GOAL> Render the material again word for word, skipping the pictures in it.

RECORDED INFORMATION>
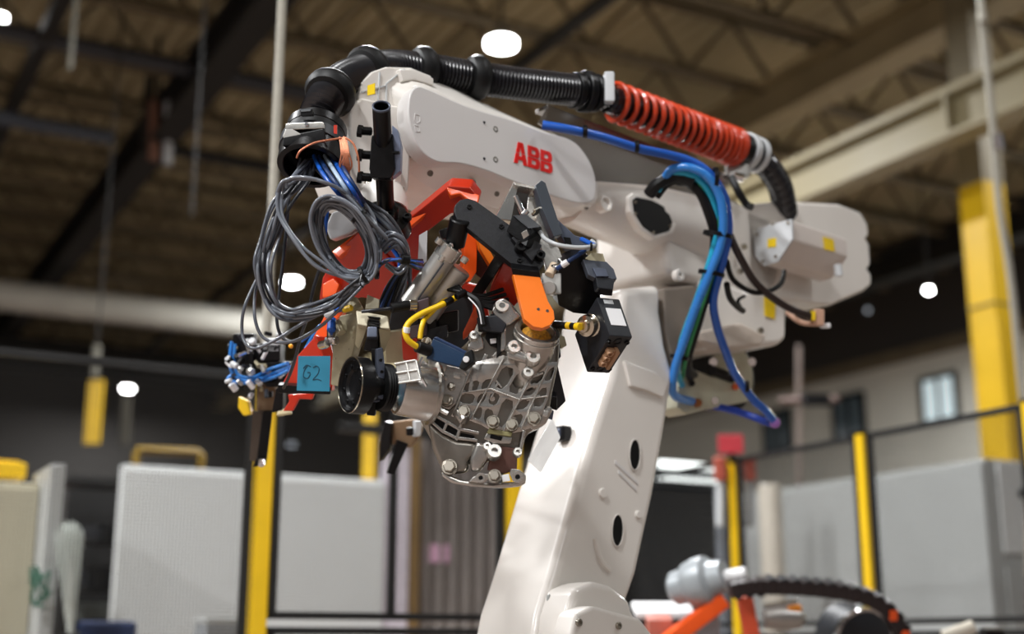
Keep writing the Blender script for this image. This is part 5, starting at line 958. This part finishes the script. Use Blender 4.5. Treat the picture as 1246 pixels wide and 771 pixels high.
# ------------------------------------------------------------------ second tool in the lower corner
st = thing('second_tool', 'grey and orange second tool arm low beside the robot', 'tool arm', Vector((P(880, 760, 5.2).x, P(880, 760, 5.2).y, 0)))
dd = 5.2; c = P(852, 716, dd)
build('grey_joint', MB().lathe(P(822, 716, dd), P(880, 700, dd - .1) - P(822, 716, dd), [(-.02, 0), (-.015, .05), (0, .066), (.05, .07), (.06, .085), (.1, .095), (.15, .095), (.17, .07), (.22, .06), (.22, 0)], 26), mat('joint_grey', '#9aa0a4', .35, .1), st)
build('bright_cap', MB().cyl(P(868, 704, dd - .08), P(908, 697, dd - .12), .025, 14), LABELW, st)
build('stand', MB().box(Vector((c.x, c.y + .05, (c.z - .1) / 2)), RT * .14, Vector((0, .14, 0)), UZ * (c.z - .1), .01), mat('joint_grey', '#9aa0a4'), st)
for a, b in (((882, 728), (806, 785)), ((905, 724), (920, 800))): build('orange_leg', MB().box((P(*a, dd - .1) + P(*b, dd - .1)) / 2, P(*b, dd - .1) - P(*a, dd - .1), (P(*b, dd - .1) - P(*a, dd - .1)).normalized().cross(FW) * .06, FW * .06, .008), ORANGE if a[0] == 882 else mat('coral_paint', '#f0603c', .4), st)
build('red_block', MB().box(P(802, 765, dd), RT * .1, FW * .1, UPV * .1, .01), mat('dusty_red', '#b86a5a', .5), st); build('white_shelf', MB().box(P(806, 742, dd + .2), RT * .24, FW * .2, UPV * .03, .008), LABELW, st)
build('orange_fitting', MB().box(P(966, 741, dd), RT * .06, FW * .05, UPV * .04, .012), mat('amber_paint', '#e58a1c', .4), st); build('chrome_body', MB().lathe(P(930, 752, dd), RT, [(0, 0), (0, .04), (.06, .05), (.14, .04), (.16, .02), (.16, 0)], 18), ALU, st); build('chrome_fitting', MB().cyl(P(930, 740, dd), P(970, 733, dd), .016, 12), CHROME, st)
kc = thing('drag_chain', 'dark drag chain arching over the second tool', 'cable chain', P(1000, 720, 5.0)); cp = resample(smooth([P(*q) for q in ((888, 717, 5.0), (920, 712, 5.0), (980, 714, 5.0), (1040, 722, 5.0), (1075, 738, 5.0), (1095, 765, 5.0), (1105, 800, 5.0))], 16), .045)
for i in range(len(cp) - 1):
    a, b = cp[i], cp[i + 1]; t = (b - a); up = FW.cross(t).normalized(); up = up if up.z > 0 or up.x > 0 else -up
    k_ = build('chain_link', MB().box((a + b) / 2, t * 1.04, FW * .09, up * .055, .006), mat('drag_chain_plastic', '#241a1b', .4), kc); build('link_bar', MB().box((a + b) / 2 + up * .03, t * .55, FW * .1, up * .008, .003), ANTHR, k_)
for i in (len(cp) - 3, len(cp) - 5): build('orange_clip', MB().box(cp[i] - FW * .055, RT * .03, FW * .01, UPV * .04, .004), ORANGE, kc)
rn = thing('round_cap', 'dark round drum with a bright rim under the drag chain', 'drum', P(1045, 790, 5.3)); build('drum', MB().lathe(P(1045, 778, 5.3), -FW * .7 + RT * .2, [(-.12, 0), (-.12, .13), (.04, .13), (.045, .12), (.045, 0)], 30), ANTHR, rn); build('rim', MB().ring(P(1045, 778, 5.3) + (-FW * .7 + RT * .2).normalized() * .03, -FW * .7 + RT * .2, .122, .138, .02, 30), CHROME, rn)
sp_ = thing('drum_stand', 'dark stand below the round drum', 'stand', Vector((P(1045, 780, 5.35).x, P(1045, 780, 5.35).y, 0))); cz = P(1045, 778, 5.35); build('upright', MB().box(Vector((cz.x, cz.y, (cz.z - .1) / 2)), RT * .1, Vector((0, .1, 0)), UZ * (cz.z - .1), .01), FRAMEB, sp_)
cf = thing('corner_fitting', 'pale fitting and black block at the bottom of the grey machine cabinet', 'fitting', P(1170, 775, 5.2)); build('pale_knob', MB().cyl(P(1148, 775, 5.2), P(1185, 762, 5.2), .028, 14), mat('pale_knob', '#d6cfc0', .4), cf); build('black_block', MB().box(P(1208, 772, 5.2), RT * .08, FW * .06, UPV * .05, .006), BLACK, cf); build('support', MB().box(Vector((P(1178, 775, 5.25).x, P(1178, 775, 5.25).y, .5)), RT * .06, Vector((0, .06, 0)), UZ * 1.0, .005), FRAMEB, cf)

GROUPS = {'high_bay_lamp': 'high bay lamps of the hall', 'parts_bin': 'bins on the dark shelf', 'conduit_pipe': 'pipes along the ceiling', 'storage_cabinet': 'cabinets behind the fence', 'machine_enclosure': 'grey machine cabinets', 'safety_fence': 'safety fence runs', 'far_post': 'yellow posts beyond the fence', 'signal_box': 'red boxes on the thin yellow post', 'dangling_rope': 'ropes hanging from the ceiling', 'hose_clamp': 'clamps on the black hose'}
for o in bpy.data.objects:
    if o.parent is None and o.name.split('.')[0] in GROUPS and 'label' in o: o['group'] = GROUPS[o.name.split('.')[0]]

EXERCISE RESULT>
Keep writing the Blender script for this image. This is part 5, starting at line 958. This part finishes the script. Use Blender 4.5. Treat the picture as 1246 pixels wide and 771 pixels high.
# ------------------------------------------------------------------ second tool in the lower corner
st = thing('second_tool', 'grey and orange second tool arm low beside the robot', 'tool arm', Vector((P(880, 760, 5.2).x, P(880, 760, 5.2).y, 0)))
dd = 5.2; c = P(852, 716, dd)
build('grey_joint', MB().lathe(P(822, 716, dd), P(880, 700, dd - .1) - P(822, 716, dd), [(-.02, 0), (-.015, .05), (0, .066), (.05, .07), (.06, .085), (.1, .095), (.15, .095), (.17, .07), (.22, .06), (.22, 0)], 26), mat('joint_grey', '#9aa0a4', .35, .1), st)
build('bright_cap', MB().cyl(P(868, 704, dd - .08), P(908, 697, dd - .12), .025, 14), LABELW, st)
build('stand', MB().box(Vector((c.x, c.y + .05, (c.z - .1) / 2)), RT * .14, Vector((0, .14, 0)), UZ * (c.z - .1), .01), mat('joint_grey', '#9aa0a4'), st)
for a, b in (((882, 728), (806, 785)), ((905, 724), (920, 800))): build('orange_leg', MB().box((P(*a, dd - .1) + P(*b, dd - .1)) / 2, P(*b, dd - .1) - P(*a, dd - .1), (P(*b, dd - .1) - P(*a, dd - .1)).normalized().cross(FW) * .06, FW * .06, .008), ORANGE if a[0] == 882 else mat('coral_paint', '#f0603c', .4), st)
build('red_block', MB().box(P(802, 765, dd), RT * .1, FW * .1, UPV * .1, .01), mat('dusty_red', '#b86a5a', .5), st); build('white_shelf', MB().box(P(806, 742, dd + .2), RT * .24, FW * .2, UPV * .03, .008), LABELW, st)
build('orange_fitting', MB().box(P(966, 741, dd), RT * .06, FW * .05, UPV * .04, .012), mat('amber_paint', '#e58a1c', .4), st); build('chrome_body', MB().lathe(P(930, 752, dd), RT, [(0, 0), (0, .04), (.06, .05), (.14, .04), (.16, .02), (.16, 0)], 18), ALU, st); build('chrome_fitting', MB().cyl(P(930, 740, dd), P(970, 733, dd), .016, 12), CHROME, st)
kc = thing('drag_chain', 'dark drag chain arching over the second tool', 'cable chain', P(1000, 720, 5.0)); cp = resample(smooth([P(*q) for q in ((888, 717, 5.0), (920, 712, 5.0), (980, 714, 5.0), (1040, 722, 5.0), (1075, 738, 5.0), (1095, 765, 5.0), (1105, 800, 5.0))], 16), .045)
for i in range(len(cp) - 1):
    a, b = cp[i], cp[i + 1]; t = (b - a); up = FW.cross(t).normalized(); up = up if up.z > 0 or up.x > 0 else -up
    k_ = build('chain_link', MB().box((a + b) / 2, t * 1.04, FW * .09, up * .055, .006), mat('drag_chain_plastic', '#241a1b', .4), kc); build('link_bar', MB().box((a + b) / 2 + up * .03, t * .55, FW * .1, up * .008, .003), ANTHR, k_)
for i in (len(cp) - 3, len(cp) - 5): build('orange_clip', MB().box(cp[i] - FW * .055, RT * .03, FW * .01, UPV * .04, .004), ORANGE, kc)
rn = thing('round_cap', 'dark round drum with a bright rim under the drag chain', 'drum', P(1045, 790, 5.3)); build('drum', MB().lathe(P(1045, 778, 5.3), -FW * .7 + RT * .2, [(-.12, 0), (-.12, .13), (.04, .13), (.045, .12), (.045, 0)], 30), ANTHR, rn); build('rim', MB().ring(P(1045, 778, 5.3) + (-FW * .7 + RT * .2).normalized() * .03, -FW * .7 + RT * .2, .122, .138, .02, 30), CHROME, rn)
sp_ = thing('drum_stand', 'dark stand below the round drum', 'stand', Vector((P(1045, 780, 5.35).x, P(1045, 780, 5.35).y, 0))); cz = P(1045, 778, 5.35); build('upright', MB().box(Vector((cz.x, cz.y, (cz.z - .1) / 2)), RT * .1, Vector((0, .1, 0)), UZ * (cz.z - .1), .01), FRAMEB, sp_)
cf = thing('corner_fitting', 'pale fitting and black block at the bottom of the grey machine cabinet', 'fitting', P(1170, 775, 5.2)); build('pale_knob', MB().cyl(P(1148, 775, 5.2), P(1185, 762, 5.2), .028, 14), mat('pale_knob', '#d6cfc0', .4), cf); build('black_block', MB().box(P(1208, 772, 5.2), RT * .08, FW * .06, UPV * .05, .006), BLACK, cf); build('support', MB().box(Vector((P(1178, 775, 5.25).x, P(1178, 775, 5.25).y, .5)), RT * .06, Vector((0, .06, 0)), UZ * 1.0, .005), FRAMEB, cf)

GROUPS = {'high_bay_lamp': 'high bay lamps of the hall', 'parts_bin': 'bins on the dark shelf', 'conduit_pipe': 'pipes along the ceiling', 'storage_cabinet': 'cabinets behind the fence', 'machine_enclosure': 'grey machine cabinets', 'safety_fence': 'safety fence runs', 'far_post': 'yellow posts beyond the fence', 'signal_box': 'red boxes on the thin yellow post', 'dangling_rope': 'ropes hanging from the ceiling', 'hose_clamp': 'clamps on the black hose'}
for o in bpy.data.objects:
    if o.parent is None and o.name.split('.')[0] in GROUPS and 'label' in o: o['group'] = GROUPS[o.name.split('.')[0]]